═════ Given data ═════

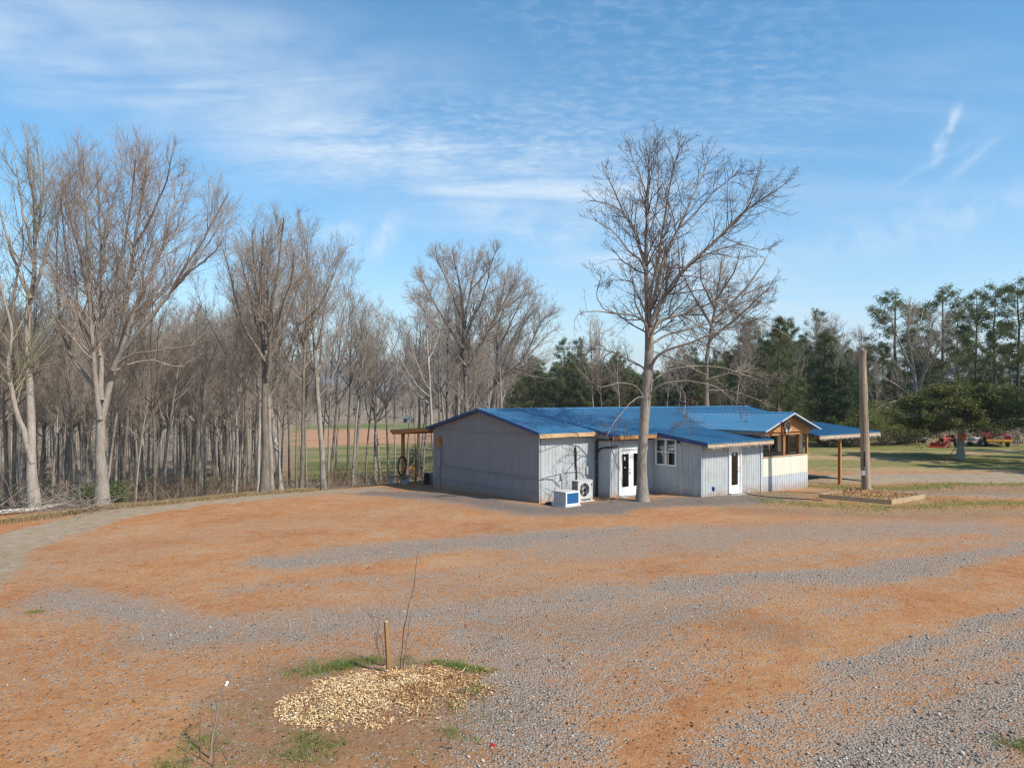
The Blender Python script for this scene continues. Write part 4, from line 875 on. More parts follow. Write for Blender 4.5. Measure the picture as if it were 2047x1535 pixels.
for i, (px, Y, w_, h, lab) in enumerate([(1695, 66, 4.2, 3.5, 'yellow-green bush in young leaf behind the carport, left of the pole'), (1768, 68, 4.4, 4.0, 'yellow-green bush in young leaf just right of the pole'), (1812, 69, 3.2, 3.0, 'low yellow-green bush between the pole and the spreading cedar'),
                                         (1640, 70, 3.4, 3.0, 'yellow-green bush seen over the carport roof beside the porch gable')]):
    x = (px - CX) / F * Y; bush('bush', lab, (x, Y, gz1(x, Y)), w_, w_ * .8, h, 3200, YEL_L, .15, 300 + i, stems=120, per=8)
for i, (px, py, w_, h, lab) in enumerate([(165, 1012, 1.0, 1.1, 'bright green shrub at the foot of the domed tree by the road'), (215, 1010, .6, 1.0, 'small green shrub touching the right side of the domed tree'), (540, 978, .7, 1.2, 'green shrub right of the dark-trunked tree at the road edge'),
                                          (680, 966, .9, 1.3, 'light green shrub between roadside trunks left of the porch'), (75, 1000, 1.2, 1.1, 'olive green shrub behind the fallen branch'), (826, 950, .9, 2.6, 'tall dark evergreen shrub behind the porch hoop')]):
    p = gp(px, py); y = p[1] + .8; bush('shrub', lab, (p[0], y, gz1(p[0], y) - .05), w_, w_, h, 900, SHRUB_L if i != 5 else DARK_L, .075, 320 + i, stems=45, per=6)

def undergrowth():
    """tangle of dry stems and leaves on the woodland floor"""
    rng = np.random.default_rng(91); xs, ys = [], []
    while len(xs) < 3900:
        x = rng.uniform(-60, 3, 4000); d = 1.3 + 42 * rng.random(4000) ** 1.35; y = np.interp(x, EX, EY) + d / .78; q = x / np.maximum(y, 1) * F + CX
        k = (y > 12) & (q > -150) & (q < 990) & ~((q > 560) & (q < 905) & (d > 14)); xs += x[k].tolist(); ys += y[k].tolist()
    xs = np.array(xs[:3900]); ys = np.array(ys[:3900]); n = len(xs); zs = gz(xs, ys) - .03
    base = np.stack([xs, ys, zs], 1); D = rng.normal(size=(n, 3)) * .5; D[:, 2] = 1; K = 5; h = rng.uniform(.35, 1.5, n) * (1 + .7 * (rng.random(n) < .15)); P = np.empty((n, K, 3)); P[:, 0] = base
    for k in range(1, K):
        D = D + rng.normal(size=(n, 3)) * .22; D /= np.linalg.norm(D, axis=1, keepdims=True); D[:, 2] = np.abs(D[:, 2]); P[:, k] = P[:, k - 1] + D * (h / (K - 1))[:, None]
    Rr = np.linspace(.011, .004, K)[None] * np.ones((n, 1)); P2, R2 = sprout(P, Rr, rng, 3.0, .25, (45, 15), .45, .15, .6, .8, .004, 3, .03, .2)
    V, Fq = join([tubes(P, Rr, 3), tubes(P2, R2, 3)]); pts = P2[:, 1:].reshape(-1, 3); sel = rng.random(len(pts)); a = needles(pts[sel < .30], rng, 3, .07, .085, .5, 0); b_ = needles(pts[(sel > .955)], rng, 6, .1, .09, .5, .1)
    v, f = join([(V, Fq), a, b_]); mi = np.zeros(len(f), int); mi[len(Fq):len(Fq) + len(a[1])] = 1; mi[len(Fq) + len(a[1]):] = 2
    o = link('undergrowth', np_mesh('undergrowth', v, f, [TWIG_U, DEAD_L, SHRUB_L], False, mi)); tag(o, 'brown tangle of dry stems and leaves on the woodland floor', None, None, 'stuff')
undergrowth()

def behind_brush():
    rng = np.random.default_rng(93); n = 1500; th = rng.uniform(R(-2), R(40), n); r = rng.uniform(78, 104, n); xs, ys = r * np.sin(th), r * np.cos(th); zs = gz(xs, ys); K = 5
    D = rng.normal(size=(n, 3)) * .45; D[:, 2] = 1; h = rng.uniform(1.2, 4.2, n); P = np.empty((n, K, 3)); P[:, 0] = np.stack([xs, ys, zs], 1)
    for k in range(1, K): D = D + rng.normal(size=(n, 3)) * .2; D /= np.linalg.norm(D, axis=1, keepdims=True); P[:, k] = P[:, k - 1] + D * (h / (K - 1))[:, None]
    Rr = np.linspace(.028, .010, K)[None] * np.ones((n, 1)); P2, R2 = sprout(P, Rr, rng, 2.6, .2, (42, 14), .45, .4, 1.6, .7, .010, 4, .05, .16)
    a = needles(P2[:, 1:].reshape(-1, 3)[::6], rng, 3, .2, .16, .5, 0); V, Fq = join([tubes(P, Rr, 3), tubes(P2, R2, 3)]); v, f = join([(V, Fq), a]); mi = np.zeros(len(f), int); mi[len(Fq):] = 1
    o = link('undergrowth', np_mesh('undergrowth', v, f, [TWIG_F, DEAD_L], False, mi)); tag(o, 'bare brushwood under the trees behind the building and lawn', None, None, 'stuff')
behind_brush()

# ------------------------------------------------------------------ the building (local axes: x along the long front, y towards the back)
HA = math.atan2(.629, .777); HO = Vector((1.14, 30.3, 0.0))
def hw(s, w, z=0.0): return Vector((HO.x + .777 * s - .629 * w, HO.y + .629 * s + .777 * w, z))
def hz0(s, w): p = hw(s, w); return gz1(p.x, p.y)
house = thing('house', 'low grey building with blue metal roofs, timber porch gable and carport', 'building', tuple(HO), HA)

def wall_strip(mb, a, b, z0, z1, sp=.2, dep=.012, gw=.03, th=.09, mi=0, side=1, ribs=False, ph=0.0):
    """grooved (or ribbed) board wall from a to b; z1 may be a function of the distance; side: +1 outer face to the right of a->b"""
    a, b = Vector((a[0], a[1], 0)), Vector((b[0], b[1], 0)); L = (b - a).length; t = (b - a) / L; n = Vector((t.y, -t.x, 0)) * side
    prof = [(0, 0)]; k = ph if ph > .02 else sp * .5
    while k < L - gw:
        o = dep if ribs else -dep
        prof += [(k - gw / 2, 0), (k - gw / 4, o), (k + gw / 4, o), (k + gw / 2, 0)]; k += sp
    prof.append((L, 0)); top = z1 if callable(z1) else (lambda d: z1); bot = z0 if callable(z0) else (lambda d: z0)
    if callable(z1):   # add the apex as a profile point
        ext = [p for p in prof]; prof = ext
    vs, fs = [], []
    for d, o in prof: p = a + t * d + n * o; vs += [(p.x, p.y, bot(d)), (p.x, p.y, top(d))]
    m_ = len(prof)
    for d, o in prof: p = a + t * d - n * th; vs += [(p.x, p.y, bot(d)), (p.x, p.y, top(d))]
    for i in range(m_ - 1):
        fs.append((2 * i, 2 * i + 2, 2 * i + 3, 2 * i + 1)); j = 2 * m_
        fs.append((j + 2 * i, j + 2 * i + 1, j + 2 * i + 3, j + 2 * i + 2)); fs.append((2 * i + 1, 2 * i + 3, j + 2 * i + 3, j + 2 * i + 1))
    fs += [(0, 1, 2 * m_ + 1, 2 * m_), (2 * m_ - 2, 4 * m_ - 2, 4 * m_ - 1, 2 * m_ - 1)]
    mb.add(vs, fs, mi)
def roof_plane(mb, e0, e1, r1, r0, th=.05, sp=.23, rh=.022, rw=.045, mi=0):
    """sheet from eave e0-e1 up to ridge r0-r1 with raised ribs running up the slope"""
    e0, e1, r1, r0 = map(Vector, (e0, e1, r1, r0)); n = (e1 - e0).cross(r0 - e0).normalized()
    if n.z < 0: n = -n
    mb.prism([e0, e1, r1, r0], -n * th, mi)
    L = (e1 - e0).length; k = int(L / sp); d = (e1 - e0).normalized()
    for i in range(k + 1):
        t = (i + .5) / (k + 1); p, q = e0.lerp(e1, t), r0.lerp(r1, t)
        a = d * rw / 2; b = d * rw * .28; u = n * rh
        mb.add([p - a, p + a, p + b + u, p - b + u, q - a, q + a, q + b + u, q - b + u], [(3, 2, 1, 0), (4, 5, 6, 7), (0, 1, 5, 4)[::-1], (1, 2, 6, 5)[::-1], (2, 3, 7, 6)[::-1], (3, 0, 4, 7)[::-1]], mi)
SOF = .004
EAVE, RIDGE, WR = 2.92, 3.88, 4.0
zm = lambda w: EAVE + (w + .3) * (RIDGE - EAVE) / (WR + .3)           # main front slope
zx = lambda w: 2.935 + (w + .1) * .131                                  # lower front extensions
zr = lambda w: RIDGE - (w - WR) * .225
S1, S2, S3, S4, SE = 3.35, 6.3, 10.92, 15.22, 21.0
W1, W2 = -.85, -3.49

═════

In the listing, find every line containing the word "from" and list it.

The Blender Python script for this scene continues. Write part 4, from line 875 on. More parts follow. Write for Blender 4.5. Measure the picture as if it were 2047x1535 pixels.
    """grooved (or ribbed) board wall from a to b; z1 may be a function of the distance; side: +1 outer face to the right of a->b"""
    """sheet from eave e0-e1 up to ridge r0-r1 with raised ribs running up the slope"""